[start]

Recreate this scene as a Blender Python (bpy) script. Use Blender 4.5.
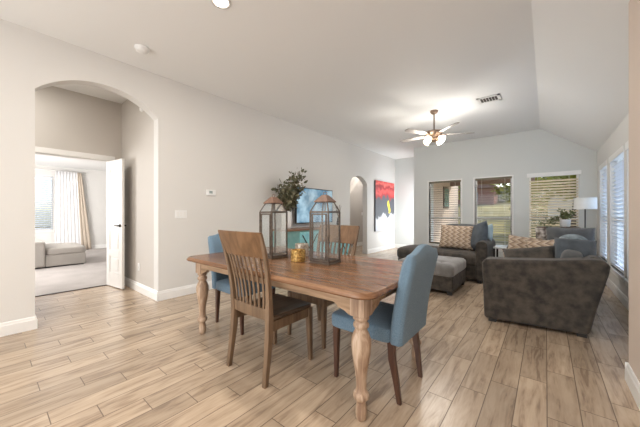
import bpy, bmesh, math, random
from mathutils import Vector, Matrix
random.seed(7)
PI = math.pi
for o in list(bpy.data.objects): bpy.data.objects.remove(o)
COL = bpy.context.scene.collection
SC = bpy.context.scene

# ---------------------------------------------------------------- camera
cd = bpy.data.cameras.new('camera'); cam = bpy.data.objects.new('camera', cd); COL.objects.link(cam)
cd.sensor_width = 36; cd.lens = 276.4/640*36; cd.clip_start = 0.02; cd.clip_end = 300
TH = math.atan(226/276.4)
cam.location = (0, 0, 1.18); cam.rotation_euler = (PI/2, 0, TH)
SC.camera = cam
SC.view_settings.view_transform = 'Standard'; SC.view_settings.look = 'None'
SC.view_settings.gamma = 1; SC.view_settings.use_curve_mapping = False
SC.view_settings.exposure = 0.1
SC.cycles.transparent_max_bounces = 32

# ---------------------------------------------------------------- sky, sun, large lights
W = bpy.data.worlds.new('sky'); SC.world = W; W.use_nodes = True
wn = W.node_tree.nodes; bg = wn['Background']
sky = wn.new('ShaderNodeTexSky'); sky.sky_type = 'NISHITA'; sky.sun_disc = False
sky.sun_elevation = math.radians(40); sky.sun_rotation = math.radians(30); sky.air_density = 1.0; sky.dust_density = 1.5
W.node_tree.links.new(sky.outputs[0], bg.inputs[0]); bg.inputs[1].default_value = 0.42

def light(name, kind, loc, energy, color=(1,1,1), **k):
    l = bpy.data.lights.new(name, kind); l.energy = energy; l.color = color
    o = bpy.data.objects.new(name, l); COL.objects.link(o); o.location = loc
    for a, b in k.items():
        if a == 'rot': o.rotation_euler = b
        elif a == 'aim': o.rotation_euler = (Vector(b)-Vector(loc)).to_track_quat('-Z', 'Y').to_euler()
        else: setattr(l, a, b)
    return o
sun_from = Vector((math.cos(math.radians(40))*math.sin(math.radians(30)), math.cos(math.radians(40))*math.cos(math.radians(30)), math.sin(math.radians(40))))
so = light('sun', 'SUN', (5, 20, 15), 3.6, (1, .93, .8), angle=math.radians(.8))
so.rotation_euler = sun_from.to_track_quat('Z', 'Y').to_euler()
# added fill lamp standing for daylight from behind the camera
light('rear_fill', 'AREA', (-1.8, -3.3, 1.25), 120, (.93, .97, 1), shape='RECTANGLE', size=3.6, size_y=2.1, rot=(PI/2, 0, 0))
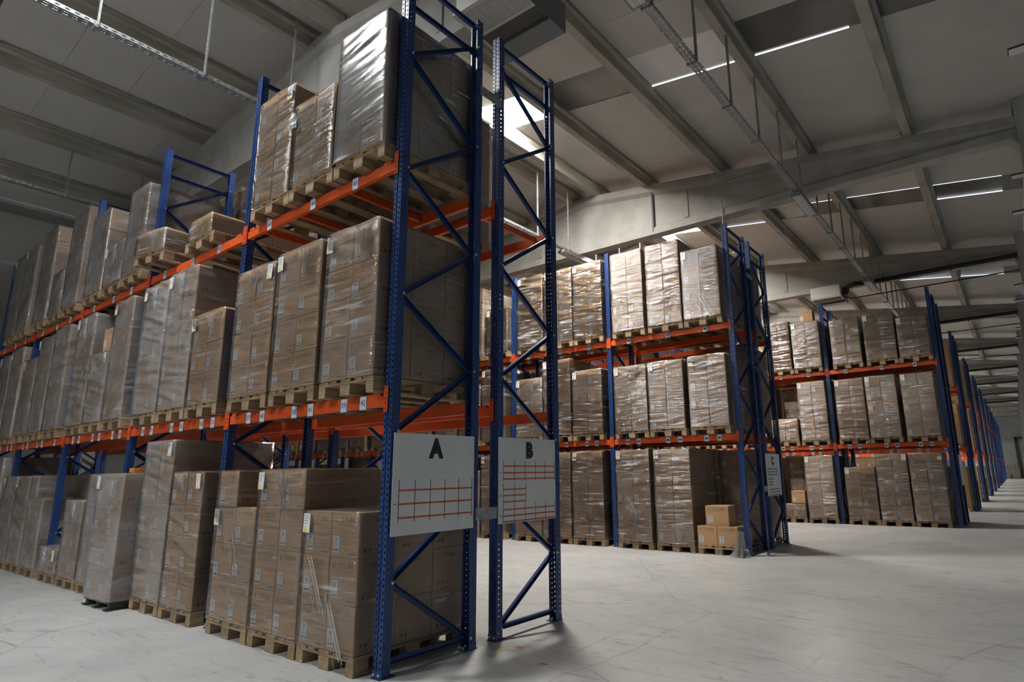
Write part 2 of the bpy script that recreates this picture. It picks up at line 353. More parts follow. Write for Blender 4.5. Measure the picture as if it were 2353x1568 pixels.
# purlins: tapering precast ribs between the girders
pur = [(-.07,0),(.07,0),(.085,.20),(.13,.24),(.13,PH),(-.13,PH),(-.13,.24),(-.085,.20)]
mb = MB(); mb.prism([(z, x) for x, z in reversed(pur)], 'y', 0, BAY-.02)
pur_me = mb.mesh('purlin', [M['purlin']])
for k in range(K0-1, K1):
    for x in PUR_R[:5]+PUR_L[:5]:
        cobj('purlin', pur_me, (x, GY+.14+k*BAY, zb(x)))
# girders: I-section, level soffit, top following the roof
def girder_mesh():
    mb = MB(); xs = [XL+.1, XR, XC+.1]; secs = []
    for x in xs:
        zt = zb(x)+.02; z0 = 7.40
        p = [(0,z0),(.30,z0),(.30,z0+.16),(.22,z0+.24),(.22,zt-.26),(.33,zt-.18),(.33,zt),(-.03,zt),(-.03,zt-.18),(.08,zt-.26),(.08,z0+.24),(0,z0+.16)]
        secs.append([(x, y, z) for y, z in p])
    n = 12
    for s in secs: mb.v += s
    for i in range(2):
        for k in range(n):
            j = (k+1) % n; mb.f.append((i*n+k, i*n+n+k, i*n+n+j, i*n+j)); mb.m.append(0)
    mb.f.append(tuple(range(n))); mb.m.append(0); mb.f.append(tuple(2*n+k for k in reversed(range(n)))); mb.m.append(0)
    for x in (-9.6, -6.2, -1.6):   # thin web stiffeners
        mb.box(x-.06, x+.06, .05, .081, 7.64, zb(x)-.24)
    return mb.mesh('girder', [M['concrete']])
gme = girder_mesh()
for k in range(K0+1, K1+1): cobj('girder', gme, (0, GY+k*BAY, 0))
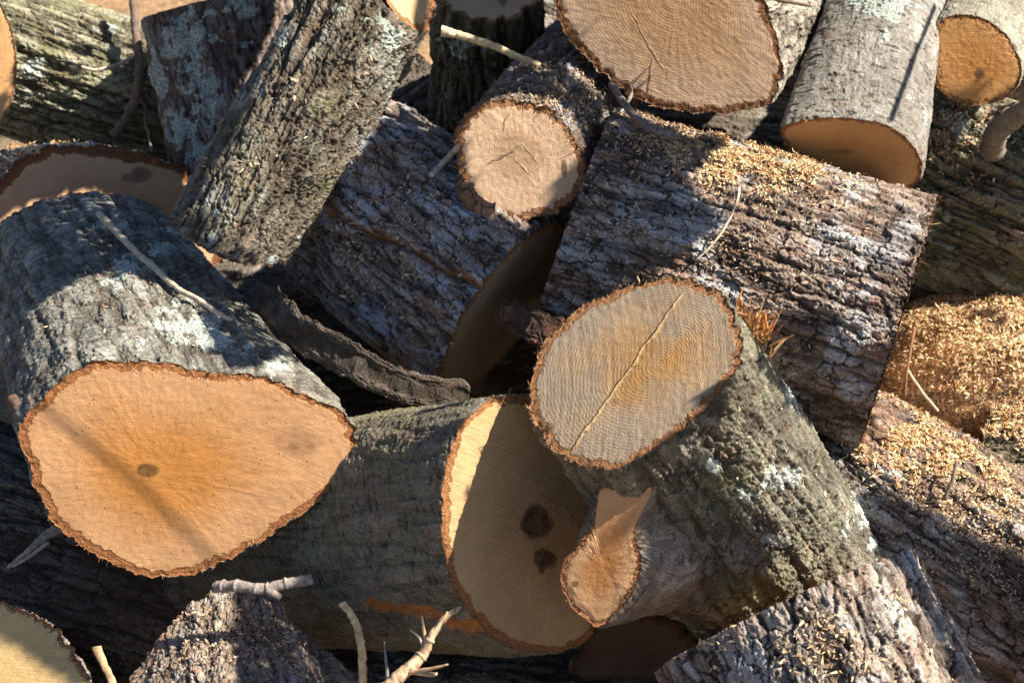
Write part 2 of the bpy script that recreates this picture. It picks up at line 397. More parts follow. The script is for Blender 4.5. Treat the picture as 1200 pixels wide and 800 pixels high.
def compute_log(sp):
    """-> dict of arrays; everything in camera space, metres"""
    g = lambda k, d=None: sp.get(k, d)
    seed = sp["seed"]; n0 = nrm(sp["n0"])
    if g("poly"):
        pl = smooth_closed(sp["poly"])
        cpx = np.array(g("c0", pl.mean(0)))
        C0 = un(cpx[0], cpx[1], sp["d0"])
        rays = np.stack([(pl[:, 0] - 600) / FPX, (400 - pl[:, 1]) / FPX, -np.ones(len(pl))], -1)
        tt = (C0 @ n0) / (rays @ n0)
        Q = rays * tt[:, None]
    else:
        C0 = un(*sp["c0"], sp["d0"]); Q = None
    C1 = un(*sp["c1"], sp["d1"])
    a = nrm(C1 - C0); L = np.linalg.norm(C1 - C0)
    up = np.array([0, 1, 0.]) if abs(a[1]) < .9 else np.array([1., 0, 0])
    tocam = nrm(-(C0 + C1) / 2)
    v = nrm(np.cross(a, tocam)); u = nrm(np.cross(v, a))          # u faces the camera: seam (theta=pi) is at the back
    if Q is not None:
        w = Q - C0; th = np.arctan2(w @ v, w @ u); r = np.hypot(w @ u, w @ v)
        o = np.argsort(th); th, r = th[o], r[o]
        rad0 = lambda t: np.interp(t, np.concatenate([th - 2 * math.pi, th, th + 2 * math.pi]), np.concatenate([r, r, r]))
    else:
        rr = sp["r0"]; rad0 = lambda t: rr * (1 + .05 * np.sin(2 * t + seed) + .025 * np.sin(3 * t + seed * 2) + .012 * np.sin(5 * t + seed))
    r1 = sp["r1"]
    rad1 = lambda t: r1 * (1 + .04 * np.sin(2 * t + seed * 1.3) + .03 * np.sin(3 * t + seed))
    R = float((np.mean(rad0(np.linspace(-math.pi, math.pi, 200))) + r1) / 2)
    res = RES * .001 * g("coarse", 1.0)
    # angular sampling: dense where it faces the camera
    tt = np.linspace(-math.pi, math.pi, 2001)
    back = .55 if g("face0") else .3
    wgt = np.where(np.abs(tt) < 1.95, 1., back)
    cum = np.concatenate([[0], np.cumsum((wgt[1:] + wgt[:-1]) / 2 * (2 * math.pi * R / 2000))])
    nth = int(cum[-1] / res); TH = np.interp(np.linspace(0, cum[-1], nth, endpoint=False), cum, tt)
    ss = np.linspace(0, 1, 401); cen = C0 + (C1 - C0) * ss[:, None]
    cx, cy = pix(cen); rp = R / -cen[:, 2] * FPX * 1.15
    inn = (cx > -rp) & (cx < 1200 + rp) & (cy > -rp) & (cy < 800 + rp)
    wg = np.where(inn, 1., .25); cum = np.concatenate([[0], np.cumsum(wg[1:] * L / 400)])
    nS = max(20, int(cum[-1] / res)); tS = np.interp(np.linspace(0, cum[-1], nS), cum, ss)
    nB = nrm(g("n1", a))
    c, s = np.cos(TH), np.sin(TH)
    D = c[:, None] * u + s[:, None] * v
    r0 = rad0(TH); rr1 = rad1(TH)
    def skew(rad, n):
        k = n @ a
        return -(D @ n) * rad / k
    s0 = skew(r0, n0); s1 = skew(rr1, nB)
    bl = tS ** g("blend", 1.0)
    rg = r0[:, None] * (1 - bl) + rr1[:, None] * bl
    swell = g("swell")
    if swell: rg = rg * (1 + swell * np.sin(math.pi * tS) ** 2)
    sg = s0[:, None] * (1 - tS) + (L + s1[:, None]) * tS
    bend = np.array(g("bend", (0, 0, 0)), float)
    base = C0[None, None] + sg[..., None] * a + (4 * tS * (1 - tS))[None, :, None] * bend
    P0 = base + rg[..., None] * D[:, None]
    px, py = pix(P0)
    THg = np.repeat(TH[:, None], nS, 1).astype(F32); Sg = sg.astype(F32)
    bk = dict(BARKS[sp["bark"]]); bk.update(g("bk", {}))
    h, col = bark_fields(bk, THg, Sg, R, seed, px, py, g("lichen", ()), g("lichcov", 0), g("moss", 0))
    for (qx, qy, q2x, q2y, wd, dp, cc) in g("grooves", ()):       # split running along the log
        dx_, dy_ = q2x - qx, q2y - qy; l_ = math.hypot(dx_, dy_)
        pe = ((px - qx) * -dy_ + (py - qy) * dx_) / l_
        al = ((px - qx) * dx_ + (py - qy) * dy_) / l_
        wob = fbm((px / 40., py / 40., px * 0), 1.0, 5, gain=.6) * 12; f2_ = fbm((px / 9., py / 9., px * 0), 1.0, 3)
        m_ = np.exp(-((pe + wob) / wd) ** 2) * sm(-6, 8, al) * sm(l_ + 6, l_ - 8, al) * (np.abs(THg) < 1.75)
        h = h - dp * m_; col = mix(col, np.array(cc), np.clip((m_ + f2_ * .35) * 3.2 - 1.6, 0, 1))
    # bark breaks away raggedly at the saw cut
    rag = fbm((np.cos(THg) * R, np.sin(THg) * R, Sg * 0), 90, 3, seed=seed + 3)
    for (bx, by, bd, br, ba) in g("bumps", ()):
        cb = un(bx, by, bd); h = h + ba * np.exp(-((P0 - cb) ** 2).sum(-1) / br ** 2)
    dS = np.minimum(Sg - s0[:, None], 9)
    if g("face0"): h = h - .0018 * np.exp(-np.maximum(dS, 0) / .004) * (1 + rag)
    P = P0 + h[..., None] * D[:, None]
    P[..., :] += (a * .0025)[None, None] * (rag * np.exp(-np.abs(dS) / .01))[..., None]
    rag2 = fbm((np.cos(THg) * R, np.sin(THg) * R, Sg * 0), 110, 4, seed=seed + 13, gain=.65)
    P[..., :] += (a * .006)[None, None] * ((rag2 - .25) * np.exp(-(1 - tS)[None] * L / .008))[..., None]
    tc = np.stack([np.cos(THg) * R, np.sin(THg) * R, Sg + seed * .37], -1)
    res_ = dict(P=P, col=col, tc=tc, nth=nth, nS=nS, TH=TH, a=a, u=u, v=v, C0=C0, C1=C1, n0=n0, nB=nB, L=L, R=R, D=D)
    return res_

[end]

• Requirement
Retype exactly what runs from the line containing "were 2353x1568 pixels." through the line containing "(0, GY+k*BAY, 0))", both lines included, and stop there.

• Output
Write part 2 of the bpy script that recreates this picture. It picks up at line 353. More parts follow. Write for Blender 4.5. Measure the picture as if it were 2353x1568 pixels.
# purlins: tapering precast ribs between the girders
pur = [(-.07,0),(.07,0),(.085,.20),(.13,.24),(.13,PH),(-.13,PH),(-.13,.24),(-.085,.20)]
mb = MB(); mb.prism([(z, x) for x, z in reversed(pur)], 'y', 0, BAY-.02)
pur_me = mb.mesh('purlin', [M['purlin']])
for k in range(K0-1, K1):
    for x in PUR_R[:5]+PUR_L[:5]:
        cobj('purlin', pur_me, (x, GY+.14+k*BAY, zb(x)))
# girders: I-section, level soffit, top following the roof
def girder_mesh():
    mb = MB(); xs = [XL+.1, XR, XC+.1]; secs = []
    for x in xs:
        zt = zb(x)+.02; z0 = 7.40
        p = [(0,z0),(.30,z0),(.30,z0+.16),(.22,z0+.24),(.22,zt-.26),(.33,zt-.18),(.33,zt),(-.03,zt),(-.03,zt-.18),(.08,zt-.26),(.08,z0+.24),(0,z0+.16)]
        secs.append([(x, y, z) for y, z in p])
    n = 12
    for s in secs: mb.v += s
    for i in range(2):
        for k in range(n):
            j = (k+1) % n; mb.f.append((i*n+k, i*n+n+k, i*n+n+j, i*n+j)); mb.m.append(0)
    mb.f.append(tuple(range(n))); mb.m.append(0); mb.f.append(tuple(2*n+k for k in reversed(range(n)))); mb.m.append(0)
    for x in (-9.6, -6.2, -1.6):   # thin web stiffeners
        mb.box(x-.06, x+.06, .05, .081, 7.64, zb(x)-.24)
    return mb.mesh('girder', [M['concrete']])
gme = girder_mesh()
for k in range(K0+1, K1+1): cobj('girder', gme, (0, GY+k*BAY, 0))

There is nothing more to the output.